Purporting to be aimed at the under-6s, My First Little Book of Intersectional Activism will be published on May 7 and says it aims to ‘help cultivate a new woke generation’.
The book is the second penned by stand-up Andrew Doyle in character, following last year's Woke: A Guide To Social Justice.
According to the blurb from publishers Little Brown: ’Titania believes that childhood is a form of slavery, with adults indoctrinating their charges into outdated belief systems. Why, for instance, do teachers focus so relentlessly on mathematics and literacy when their pupils lack even the most basic understanding of poststructuralist queer theory?'
'Titania is able to empathise with the young because she too is oppressed. She is a woman in a patriarchal world. She is an ecosexual in a heteronormative culture. She is a vegan in an ocean of carnivorous aggressors. She is also hay-racial, which means that her ethnic identity tends to fluctuate depending on the pollen count.’
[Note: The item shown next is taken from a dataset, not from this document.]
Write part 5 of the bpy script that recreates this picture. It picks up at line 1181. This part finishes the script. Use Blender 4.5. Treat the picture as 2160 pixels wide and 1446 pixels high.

My First Little Book of Intersectional Activism (preorder here) is influenced by liberal children’s bestsellers such as Good Night Stories for Rebel Girls, C Is For Consent and The Little Girl Who Gave Zero Fucks.
Today, McGrath’s Twitter account – which has amassed almost 500,000 followers – mockingly hailed the publication of another children's book out this summer, Antiracist Baby by Ibram X. Kendi, saying: ‘Are you concerned that your baby doesn’t have a sufficient grounding in intersectionality, postmodernism and critical race theory? Then this is the book for you!’
And in January, the character joined an online argument with author Stephen King to tweet that: 'Until children’s books about intersectional feminists are as commercially viable as The Shining, we are living in a fascist state. #WhitePrivalage [sic]'
Comic Alice Marshall will reprise the role of the 'radical intersectional poet’ next month in a short tour of the 2019 Fringe show, Mxinfesto, which starts on April 11 at the Lowry Theatre in Salford.
And a television taster pilot of Woke was shot in December, directed by Horrible Histories' Dominic Brigstocke.
Doyle will embark on his own Resisting Wokeness tour with conservative journalist Douglas Murray from May and is in the early stages of writing a book about the culture war.
He is also writing the musical Bread Boy with musician Duke Special to open at the Lyric Theatre in Belfast in August – a sequel to the pair's 2018 production Paperboy, which was adapted from Tony Macaulay's memoir about growing up in 1970s Belfast.